The Fiber Broadband Association (FBA) outlined why fiber infrastructure needs to be recognized as core infrastructure for hyperscale artificial intelligence (AI) in its new industry report, “The Fourth Pillar of the AI Era: Fiber and the Physical Architecture of Intelligence.”
Modern AI systems depend on massive data exchanges, the report said, noting that leading architectures are approaching 30 terabits per second per chip. These data levels far exceed current capacity.
Fiber infrastructure meets the high-speed connection needs of large-scale training clusters, distributed inference architectures, and the performance, economics, and scalability of next-generation AI platforms, the report explained.
Among the report’s other findings:
- Optical interconnects are moving closer to silicon, with fiber directly impacting performance, efficiency, and scalability inside data centers.
- Fiber enables the continuous loop of data flowing between edge and core systems.
- Metro fiber design, route density, and latency are becoming competitive differentiators that include AI performance and economics.
- AI compute is advancing on annual cycles, while fiber deployment, permitting, and supply chains operate on multi-year timelines, creating a growing mismatch.
- Fiber is a critical component of the systems that are growing quickly, consuming high levels of power, and requiring massive bandwidth to deliver the promised benefits.
To ensure AI scales as expected, the FBA recommends:
- Aligning AI and fiber ecosystems to address deployment bottlenecks and capacity constraints.
- Positioning broadband providers as strategic infrastructure partners within AI architecture planning.
“AI is no longer just about chips and models — it’s about the system, and the network is the system,” said Gary Bolton, FBA president and CEO, in a prepared statement.

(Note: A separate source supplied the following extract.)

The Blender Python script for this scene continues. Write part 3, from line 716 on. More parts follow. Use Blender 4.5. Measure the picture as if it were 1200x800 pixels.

“Fiber provides the deterministic bandwidth, ultra-low latency, and resilience needed to connect AI infrastructure at scale — from GPU clusters to multi-region clouds. As AI becomes more distributed, only fiber can deliver the high-throughput, reliability, and security required to move data efficiently and meet rising performance expectations.”
The FBA’s paper comes just a few months after the FBA reported that fiber broadband grew at a record pace in 2025.